I've always believed ambidexterity could be learned in racquet sports, just as it is in dribbling a basketball or kicking a soccer ball, if it was practiced enough. I don't know why more club tennis players with shoulder injuries or weak backhands (like me) don't learn it. If you haven't learned to hit a consistent backhand in 30 years, try Plan B.

Racketlon is a four-sport competition including tennis, squash, badminton, and ping-pong. The best players are Europeans and Asians who are strong at badminton and ping-pong. Each game is to 21 points. Former world champion tennis pro Stefan Edberg has taken it up, and although he wins his tennis matches 21-1 or 21-0, he doesn't win overall because he gets creamed in the other sports.

Surprisingly few tennis players are familiar with squash, although I guarantee you that during the U.S. Open next month you will hear John McEnroe says "that's a squash shot" several times when a player stretches wide for a forehand, comes to a stop, and hits it with a stiff arm to get behind the ball. McEnroe obviously knows his squash. The only double champion in racquet sports I am aware of is Frank Sedgman, an Australian who won major tennis and squash championships in the 1950s. Racquetball champion Cliff Swain was a very good tennis player but not world class.

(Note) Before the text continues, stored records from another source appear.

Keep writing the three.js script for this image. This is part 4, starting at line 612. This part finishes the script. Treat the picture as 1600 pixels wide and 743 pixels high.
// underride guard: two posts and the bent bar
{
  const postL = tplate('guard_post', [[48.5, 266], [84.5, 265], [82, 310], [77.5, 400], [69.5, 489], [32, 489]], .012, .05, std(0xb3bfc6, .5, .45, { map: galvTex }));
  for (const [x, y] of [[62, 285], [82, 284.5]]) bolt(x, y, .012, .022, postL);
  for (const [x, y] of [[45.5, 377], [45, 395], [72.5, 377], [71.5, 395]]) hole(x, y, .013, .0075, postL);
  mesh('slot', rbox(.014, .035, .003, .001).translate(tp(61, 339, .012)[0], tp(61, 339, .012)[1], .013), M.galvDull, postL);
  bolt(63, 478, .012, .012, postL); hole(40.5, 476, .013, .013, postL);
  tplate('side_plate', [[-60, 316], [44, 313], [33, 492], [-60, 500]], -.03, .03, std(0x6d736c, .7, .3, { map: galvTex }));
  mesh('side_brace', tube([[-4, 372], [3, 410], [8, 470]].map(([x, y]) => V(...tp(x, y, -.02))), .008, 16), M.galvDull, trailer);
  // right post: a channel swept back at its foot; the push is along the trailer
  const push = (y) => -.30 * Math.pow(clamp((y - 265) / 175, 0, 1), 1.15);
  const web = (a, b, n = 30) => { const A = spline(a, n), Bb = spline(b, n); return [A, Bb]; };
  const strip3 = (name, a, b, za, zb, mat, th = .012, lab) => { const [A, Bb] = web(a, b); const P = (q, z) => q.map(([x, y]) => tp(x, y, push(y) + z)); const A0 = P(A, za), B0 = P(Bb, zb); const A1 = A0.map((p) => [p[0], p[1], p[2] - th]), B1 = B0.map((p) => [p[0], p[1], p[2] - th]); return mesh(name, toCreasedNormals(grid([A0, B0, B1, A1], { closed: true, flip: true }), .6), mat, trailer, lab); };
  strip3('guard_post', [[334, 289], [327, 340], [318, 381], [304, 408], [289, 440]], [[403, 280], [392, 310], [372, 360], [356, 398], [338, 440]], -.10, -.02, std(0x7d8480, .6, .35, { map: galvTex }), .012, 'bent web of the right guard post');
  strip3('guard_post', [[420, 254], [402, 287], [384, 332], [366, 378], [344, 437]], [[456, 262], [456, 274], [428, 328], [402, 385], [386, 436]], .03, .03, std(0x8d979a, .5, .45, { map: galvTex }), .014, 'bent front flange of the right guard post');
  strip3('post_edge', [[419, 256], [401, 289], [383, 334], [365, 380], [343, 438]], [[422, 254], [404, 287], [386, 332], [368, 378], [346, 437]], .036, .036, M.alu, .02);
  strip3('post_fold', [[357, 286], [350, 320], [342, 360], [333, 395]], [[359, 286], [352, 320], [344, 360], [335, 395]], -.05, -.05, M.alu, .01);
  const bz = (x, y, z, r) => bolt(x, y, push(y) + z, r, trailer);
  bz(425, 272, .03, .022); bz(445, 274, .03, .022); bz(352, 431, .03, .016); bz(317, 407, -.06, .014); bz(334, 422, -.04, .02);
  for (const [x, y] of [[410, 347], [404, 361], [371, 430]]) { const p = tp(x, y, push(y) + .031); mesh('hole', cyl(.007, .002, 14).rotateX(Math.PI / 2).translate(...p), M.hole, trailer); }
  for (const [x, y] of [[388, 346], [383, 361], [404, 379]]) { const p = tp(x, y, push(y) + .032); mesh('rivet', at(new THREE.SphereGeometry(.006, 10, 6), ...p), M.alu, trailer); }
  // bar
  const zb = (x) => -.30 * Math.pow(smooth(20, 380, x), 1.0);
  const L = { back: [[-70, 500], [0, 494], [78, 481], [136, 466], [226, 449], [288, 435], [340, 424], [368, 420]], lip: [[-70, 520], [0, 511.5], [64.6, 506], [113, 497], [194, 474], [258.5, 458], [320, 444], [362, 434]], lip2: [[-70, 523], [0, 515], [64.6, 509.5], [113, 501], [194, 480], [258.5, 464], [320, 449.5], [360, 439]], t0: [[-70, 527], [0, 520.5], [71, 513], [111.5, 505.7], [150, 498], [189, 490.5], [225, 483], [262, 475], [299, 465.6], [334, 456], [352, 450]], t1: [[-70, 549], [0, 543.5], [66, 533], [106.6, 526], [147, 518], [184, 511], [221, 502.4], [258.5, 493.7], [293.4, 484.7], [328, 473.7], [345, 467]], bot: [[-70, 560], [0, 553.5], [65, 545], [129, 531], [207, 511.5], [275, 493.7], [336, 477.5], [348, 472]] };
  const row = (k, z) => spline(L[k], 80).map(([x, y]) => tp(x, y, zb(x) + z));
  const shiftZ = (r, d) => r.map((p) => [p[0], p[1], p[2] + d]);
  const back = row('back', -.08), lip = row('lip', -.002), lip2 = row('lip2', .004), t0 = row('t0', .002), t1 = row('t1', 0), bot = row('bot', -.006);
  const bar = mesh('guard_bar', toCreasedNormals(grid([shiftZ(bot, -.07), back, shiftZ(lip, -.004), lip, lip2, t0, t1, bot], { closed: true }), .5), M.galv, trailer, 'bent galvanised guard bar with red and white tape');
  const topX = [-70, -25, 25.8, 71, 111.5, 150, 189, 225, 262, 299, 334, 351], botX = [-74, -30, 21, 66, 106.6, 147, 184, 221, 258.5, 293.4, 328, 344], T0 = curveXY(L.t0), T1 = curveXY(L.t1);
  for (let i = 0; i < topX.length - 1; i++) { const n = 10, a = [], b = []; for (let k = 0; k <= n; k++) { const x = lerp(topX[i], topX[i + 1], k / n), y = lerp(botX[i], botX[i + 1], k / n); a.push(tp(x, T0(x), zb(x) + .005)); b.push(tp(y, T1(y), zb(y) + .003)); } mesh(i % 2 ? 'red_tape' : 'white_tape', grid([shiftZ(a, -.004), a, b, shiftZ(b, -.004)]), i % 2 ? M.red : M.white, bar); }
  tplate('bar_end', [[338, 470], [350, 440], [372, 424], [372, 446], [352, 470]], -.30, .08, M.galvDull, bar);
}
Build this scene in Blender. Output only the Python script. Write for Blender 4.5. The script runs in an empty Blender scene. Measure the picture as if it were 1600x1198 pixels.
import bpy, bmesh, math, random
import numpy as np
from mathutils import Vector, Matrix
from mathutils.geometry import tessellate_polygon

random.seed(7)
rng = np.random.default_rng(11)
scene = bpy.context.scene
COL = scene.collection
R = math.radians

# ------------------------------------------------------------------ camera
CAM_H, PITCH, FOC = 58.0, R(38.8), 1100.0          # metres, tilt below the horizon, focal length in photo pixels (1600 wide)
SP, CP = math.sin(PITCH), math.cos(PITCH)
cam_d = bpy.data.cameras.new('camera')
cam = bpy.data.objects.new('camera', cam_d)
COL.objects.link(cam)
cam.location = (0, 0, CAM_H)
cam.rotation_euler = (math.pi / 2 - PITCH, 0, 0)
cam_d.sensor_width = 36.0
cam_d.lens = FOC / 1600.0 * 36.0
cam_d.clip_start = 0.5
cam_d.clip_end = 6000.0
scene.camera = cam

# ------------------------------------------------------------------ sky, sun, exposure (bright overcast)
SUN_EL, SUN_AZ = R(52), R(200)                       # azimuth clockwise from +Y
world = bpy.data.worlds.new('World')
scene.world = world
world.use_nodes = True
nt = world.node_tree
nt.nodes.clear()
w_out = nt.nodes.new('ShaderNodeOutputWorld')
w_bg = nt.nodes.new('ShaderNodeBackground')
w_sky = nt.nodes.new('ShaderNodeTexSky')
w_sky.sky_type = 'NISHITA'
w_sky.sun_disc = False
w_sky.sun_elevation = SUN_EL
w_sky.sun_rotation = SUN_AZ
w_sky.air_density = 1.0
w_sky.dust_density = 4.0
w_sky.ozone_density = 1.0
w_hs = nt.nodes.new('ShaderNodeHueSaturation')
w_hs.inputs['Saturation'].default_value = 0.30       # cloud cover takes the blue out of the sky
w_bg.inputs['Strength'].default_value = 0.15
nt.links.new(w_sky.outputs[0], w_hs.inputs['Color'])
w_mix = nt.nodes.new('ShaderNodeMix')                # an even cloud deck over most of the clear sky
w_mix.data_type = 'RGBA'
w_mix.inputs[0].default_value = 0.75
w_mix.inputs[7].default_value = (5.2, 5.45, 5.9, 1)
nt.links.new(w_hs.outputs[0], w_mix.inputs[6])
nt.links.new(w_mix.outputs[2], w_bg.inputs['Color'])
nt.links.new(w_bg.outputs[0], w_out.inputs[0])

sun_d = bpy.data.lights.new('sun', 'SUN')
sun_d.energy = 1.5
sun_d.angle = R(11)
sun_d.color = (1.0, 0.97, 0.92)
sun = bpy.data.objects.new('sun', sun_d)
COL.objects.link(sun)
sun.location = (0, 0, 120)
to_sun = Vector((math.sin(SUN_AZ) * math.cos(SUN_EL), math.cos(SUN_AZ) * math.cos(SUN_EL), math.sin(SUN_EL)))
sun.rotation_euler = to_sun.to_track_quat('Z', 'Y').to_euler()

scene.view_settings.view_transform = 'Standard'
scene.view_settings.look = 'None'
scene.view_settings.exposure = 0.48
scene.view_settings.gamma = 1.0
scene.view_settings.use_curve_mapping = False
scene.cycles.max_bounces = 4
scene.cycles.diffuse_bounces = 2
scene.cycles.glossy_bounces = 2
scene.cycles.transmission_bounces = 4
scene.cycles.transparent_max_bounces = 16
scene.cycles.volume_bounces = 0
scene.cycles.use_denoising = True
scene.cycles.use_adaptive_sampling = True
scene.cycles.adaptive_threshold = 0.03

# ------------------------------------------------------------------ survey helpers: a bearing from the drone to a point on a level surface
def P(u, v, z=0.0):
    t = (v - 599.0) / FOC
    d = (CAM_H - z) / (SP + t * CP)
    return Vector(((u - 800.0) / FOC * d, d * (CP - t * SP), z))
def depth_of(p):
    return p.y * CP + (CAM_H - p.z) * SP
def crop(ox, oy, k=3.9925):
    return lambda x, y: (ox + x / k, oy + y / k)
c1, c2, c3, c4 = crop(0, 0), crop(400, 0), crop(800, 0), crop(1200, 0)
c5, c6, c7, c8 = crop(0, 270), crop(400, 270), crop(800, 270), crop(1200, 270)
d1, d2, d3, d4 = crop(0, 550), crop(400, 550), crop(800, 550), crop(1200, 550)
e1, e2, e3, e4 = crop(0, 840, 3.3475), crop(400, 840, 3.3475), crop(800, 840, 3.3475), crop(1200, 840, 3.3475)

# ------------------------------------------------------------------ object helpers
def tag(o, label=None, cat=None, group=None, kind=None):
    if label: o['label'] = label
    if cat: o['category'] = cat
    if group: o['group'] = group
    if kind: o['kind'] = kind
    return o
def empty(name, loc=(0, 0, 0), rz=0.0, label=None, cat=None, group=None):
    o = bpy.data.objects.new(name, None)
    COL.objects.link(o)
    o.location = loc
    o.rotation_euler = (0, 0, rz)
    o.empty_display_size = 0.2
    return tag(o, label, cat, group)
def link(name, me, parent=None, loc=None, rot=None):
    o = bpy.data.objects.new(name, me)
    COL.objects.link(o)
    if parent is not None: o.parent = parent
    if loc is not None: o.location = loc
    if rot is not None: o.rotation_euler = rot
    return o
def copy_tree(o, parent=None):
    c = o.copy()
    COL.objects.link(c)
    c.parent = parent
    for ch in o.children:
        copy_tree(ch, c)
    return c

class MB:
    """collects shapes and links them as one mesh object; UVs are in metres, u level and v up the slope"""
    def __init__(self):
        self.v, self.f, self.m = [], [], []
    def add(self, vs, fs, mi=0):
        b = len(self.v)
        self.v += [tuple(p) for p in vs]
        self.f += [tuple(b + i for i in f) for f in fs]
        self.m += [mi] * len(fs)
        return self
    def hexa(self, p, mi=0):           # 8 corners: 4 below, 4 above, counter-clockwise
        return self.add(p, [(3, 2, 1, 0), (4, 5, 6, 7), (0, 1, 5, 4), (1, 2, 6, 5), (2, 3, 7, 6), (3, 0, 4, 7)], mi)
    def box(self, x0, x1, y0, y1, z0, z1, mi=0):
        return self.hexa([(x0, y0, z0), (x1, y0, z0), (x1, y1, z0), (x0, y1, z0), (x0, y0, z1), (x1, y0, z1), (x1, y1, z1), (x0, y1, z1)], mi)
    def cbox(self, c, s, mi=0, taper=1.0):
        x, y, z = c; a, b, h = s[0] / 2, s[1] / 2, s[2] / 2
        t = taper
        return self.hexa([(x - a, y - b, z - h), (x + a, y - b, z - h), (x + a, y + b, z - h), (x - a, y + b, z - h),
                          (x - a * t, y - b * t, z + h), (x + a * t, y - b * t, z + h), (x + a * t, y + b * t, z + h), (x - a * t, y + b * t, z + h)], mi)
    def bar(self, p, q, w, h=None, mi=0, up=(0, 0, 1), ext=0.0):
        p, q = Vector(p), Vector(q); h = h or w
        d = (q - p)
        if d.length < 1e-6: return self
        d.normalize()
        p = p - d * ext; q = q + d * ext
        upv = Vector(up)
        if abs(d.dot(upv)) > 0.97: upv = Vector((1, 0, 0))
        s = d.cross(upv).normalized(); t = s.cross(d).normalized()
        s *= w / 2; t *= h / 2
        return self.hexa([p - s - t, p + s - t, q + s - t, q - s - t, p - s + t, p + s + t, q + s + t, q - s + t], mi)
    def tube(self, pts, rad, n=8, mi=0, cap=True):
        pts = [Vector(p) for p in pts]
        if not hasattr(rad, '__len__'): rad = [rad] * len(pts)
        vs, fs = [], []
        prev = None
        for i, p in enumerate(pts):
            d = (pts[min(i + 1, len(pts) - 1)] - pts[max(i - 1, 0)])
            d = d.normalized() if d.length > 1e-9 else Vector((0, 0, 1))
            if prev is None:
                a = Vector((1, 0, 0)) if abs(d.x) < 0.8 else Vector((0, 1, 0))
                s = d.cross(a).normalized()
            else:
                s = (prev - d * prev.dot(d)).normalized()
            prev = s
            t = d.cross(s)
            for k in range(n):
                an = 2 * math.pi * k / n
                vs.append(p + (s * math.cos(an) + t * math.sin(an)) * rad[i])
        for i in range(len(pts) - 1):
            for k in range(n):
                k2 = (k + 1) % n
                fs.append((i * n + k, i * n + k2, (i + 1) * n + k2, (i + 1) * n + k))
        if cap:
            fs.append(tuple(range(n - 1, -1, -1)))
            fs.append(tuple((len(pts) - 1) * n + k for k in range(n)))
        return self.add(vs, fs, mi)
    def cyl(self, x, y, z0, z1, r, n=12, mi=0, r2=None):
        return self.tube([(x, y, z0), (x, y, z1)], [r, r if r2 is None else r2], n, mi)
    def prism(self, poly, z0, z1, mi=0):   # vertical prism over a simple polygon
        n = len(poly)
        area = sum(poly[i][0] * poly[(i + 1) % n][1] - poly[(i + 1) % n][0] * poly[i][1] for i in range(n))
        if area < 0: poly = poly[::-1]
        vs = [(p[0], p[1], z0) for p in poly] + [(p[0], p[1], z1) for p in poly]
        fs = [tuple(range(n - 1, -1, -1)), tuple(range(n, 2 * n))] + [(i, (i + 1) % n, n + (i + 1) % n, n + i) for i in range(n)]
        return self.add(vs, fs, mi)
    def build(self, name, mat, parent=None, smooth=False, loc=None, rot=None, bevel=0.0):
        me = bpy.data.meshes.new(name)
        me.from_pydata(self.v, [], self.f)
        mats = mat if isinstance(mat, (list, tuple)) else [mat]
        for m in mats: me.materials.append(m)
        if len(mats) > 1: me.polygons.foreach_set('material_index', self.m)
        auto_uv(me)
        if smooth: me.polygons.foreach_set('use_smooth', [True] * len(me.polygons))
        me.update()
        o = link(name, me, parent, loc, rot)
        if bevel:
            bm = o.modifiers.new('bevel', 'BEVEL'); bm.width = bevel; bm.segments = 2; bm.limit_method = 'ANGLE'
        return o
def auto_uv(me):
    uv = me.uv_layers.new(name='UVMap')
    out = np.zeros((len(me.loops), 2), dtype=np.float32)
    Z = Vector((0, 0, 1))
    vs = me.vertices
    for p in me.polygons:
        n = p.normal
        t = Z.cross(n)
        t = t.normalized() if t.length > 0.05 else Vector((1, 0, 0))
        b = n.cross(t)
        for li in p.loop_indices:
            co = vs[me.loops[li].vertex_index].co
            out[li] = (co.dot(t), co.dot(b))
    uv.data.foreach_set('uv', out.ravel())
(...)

I tried to organize a local Racketlon, substituting racquetball for badminton. I got a polite note from Racketlon's founder asking me to call it something else. I did, but still couldn't generate much interest. The downfall of most players is badminton or squash which are not widely played. If you get blanked 21-0 in either of those, you are too far behind to catch up in the others. I have a friend at Rhodes College, Shubho Banerjee, who I would bet on against anyone in Memphis, hands down, even though he rarely plays tennis. He's murder in the other three.